Task statement: Return the listing word for word, as given.

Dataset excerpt
= = = = =

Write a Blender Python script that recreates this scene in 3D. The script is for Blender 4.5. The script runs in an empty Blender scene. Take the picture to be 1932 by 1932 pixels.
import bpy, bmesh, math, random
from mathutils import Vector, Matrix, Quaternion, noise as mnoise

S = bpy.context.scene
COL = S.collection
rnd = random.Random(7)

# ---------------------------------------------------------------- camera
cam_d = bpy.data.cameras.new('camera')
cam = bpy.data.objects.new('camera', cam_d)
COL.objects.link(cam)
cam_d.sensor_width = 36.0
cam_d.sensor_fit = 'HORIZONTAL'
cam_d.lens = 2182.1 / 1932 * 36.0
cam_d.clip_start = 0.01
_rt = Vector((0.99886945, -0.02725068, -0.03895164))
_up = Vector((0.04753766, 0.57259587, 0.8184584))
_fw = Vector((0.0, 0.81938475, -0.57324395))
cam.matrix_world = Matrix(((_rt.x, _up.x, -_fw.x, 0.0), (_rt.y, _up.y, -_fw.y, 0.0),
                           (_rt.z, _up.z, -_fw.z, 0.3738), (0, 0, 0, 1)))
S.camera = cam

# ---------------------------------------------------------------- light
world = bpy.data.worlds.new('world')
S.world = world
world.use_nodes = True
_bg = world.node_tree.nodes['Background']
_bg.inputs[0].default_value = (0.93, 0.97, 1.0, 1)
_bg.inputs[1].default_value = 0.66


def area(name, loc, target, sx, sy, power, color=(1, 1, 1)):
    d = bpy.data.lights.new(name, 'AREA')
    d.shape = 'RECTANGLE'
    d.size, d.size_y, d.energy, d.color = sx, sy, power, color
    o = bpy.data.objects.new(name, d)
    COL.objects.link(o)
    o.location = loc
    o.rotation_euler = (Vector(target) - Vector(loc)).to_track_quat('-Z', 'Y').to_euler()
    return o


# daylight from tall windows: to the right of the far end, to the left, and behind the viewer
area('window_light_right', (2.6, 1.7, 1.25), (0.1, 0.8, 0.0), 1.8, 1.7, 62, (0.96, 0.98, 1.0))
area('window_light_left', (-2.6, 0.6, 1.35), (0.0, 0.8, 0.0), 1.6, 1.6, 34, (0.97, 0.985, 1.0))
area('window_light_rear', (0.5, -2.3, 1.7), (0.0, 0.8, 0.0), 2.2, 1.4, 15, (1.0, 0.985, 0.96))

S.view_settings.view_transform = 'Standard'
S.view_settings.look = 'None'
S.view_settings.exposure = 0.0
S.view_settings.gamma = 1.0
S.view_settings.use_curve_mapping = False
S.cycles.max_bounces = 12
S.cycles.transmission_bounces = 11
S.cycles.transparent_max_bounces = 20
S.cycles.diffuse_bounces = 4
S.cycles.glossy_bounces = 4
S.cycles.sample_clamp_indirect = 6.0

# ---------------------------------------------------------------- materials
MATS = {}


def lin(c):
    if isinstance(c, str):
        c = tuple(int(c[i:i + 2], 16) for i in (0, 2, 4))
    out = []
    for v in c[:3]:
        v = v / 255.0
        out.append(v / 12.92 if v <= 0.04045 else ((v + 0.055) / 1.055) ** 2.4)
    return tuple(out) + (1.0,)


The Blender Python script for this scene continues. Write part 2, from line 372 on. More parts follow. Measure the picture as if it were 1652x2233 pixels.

= = = = =

Answer to this problem:
Write a Blender Python script that recreates this scene in 3D. The script is for Blender 4.5. The script runs in an empty Blender scene. Take the picture to be 1932 by 1932 pixels.
import bpy, bmesh, math, random
from mathutils import Vector, Matrix, Quaternion, noise as mnoise

S = bpy.context.scene
COL = S.collection
rnd = random.Random(7)

# ---------------------------------------------------------------- camera
cam_d = bpy.data.cameras.new('camera')
cam = bpy.data.objects.new('camera', cam_d)
COL.objects.link(cam)
cam_d.sensor_width = 36.0
cam_d.sensor_fit = 'HORIZONTAL'
cam_d.lens = 2182.1 / 1932 * 36.0
cam_d.clip_start = 0.01
_rt = Vector((0.99886945, -0.02725068, -0.03895164))
_up = Vector((0.04753766, 0.57259587, 0.8184584))
_fw = Vector((0.0, 0.81938475, -0.57324395))
cam.matrix_world = Matrix(((_rt.x, _up.x, -_fw.x, 0.0), (_rt.y, _up.y, -_fw.y, 0.0),
                           (_rt.z, _up.z, -_fw.z, 0.3738), (0, 0, 0, 1)))
S.camera = cam

# ---------------------------------------------------------------- light
world = bpy.data.worlds.new('world')
S.world = world
world.use_nodes = True
_bg = world.node_tree.nodes['Background']
_bg.inputs[0].default_value = (0.93, 0.97, 1.0, 1)
_bg.inputs[1].default_value = 0.66


def area(name, loc, target, sx, sy, power, color=(1, 1, 1)):
    d = bpy.data.lights.new(name, 'AREA')
    d.shape = 'RECTANGLE'
    d.size, d.size_y, d.energy, d.color = sx, sy, power, color
    o = bpy.data.objects.new(name, d)
    COL.objects.link(o)
    o.location = loc
    o.rotation_euler = (Vector(target) - Vector(loc)).to_track_quat('-Z', 'Y').to_euler()
    return o


# daylight from tall windows: to the right of the far end, to the left, and behind the viewer
area('window_light_right', (2.6, 1.7, 1.25), (0.1, 0.8, 0.0), 1.8, 1.7, 62, (0.96, 0.98, 1.0))
area('window_light_left', (-2.6, 0.6, 1.35), (0.0, 0.8, 0.0), 1.6, 1.6, 34, (0.97, 0.985, 1.0))
area('window_light_rear', (0.5, -2.3, 1.7), (0.0, 0.8, 0.0), 2.2, 1.4, 15, (1.0, 0.985, 0.96))

S.view_settings.view_transform = 'Standard'
S.view_settings.look = 'None'
S.view_settings.exposure = 0.0
S.view_settings.gamma = 1.0
S.view_settings.use_curve_mapping = False
S.cycles.max_bounces = 12
S.cycles.transmission_bounces = 11
S.cycles.transparent_max_bounces = 20
S.cycles.diffuse_bounces = 4
S.cycles.glossy_bounces = 4
S.cycles.sample_clamp_indirect = 6.0

# ---------------------------------------------------------------- materials
MATS = {}


def lin(c):
    if isinstance(c, str):
        c = tuple(int(c[i:i + 2], 16) for i in (0, 2, 4))
    out = []
    for v in c[:3]:
        v = v / 255.0
        out.append(v / 12.92 if v <= 0.04045 else ((v + 0.055) / 1.055) ** 2.4)
    return tuple(out) + (1.0,)


The Blender Python script for this scene continues. Write part 2, from line 372 on. More parts follow. Measure the picture as if it were 1652x2233 pixels.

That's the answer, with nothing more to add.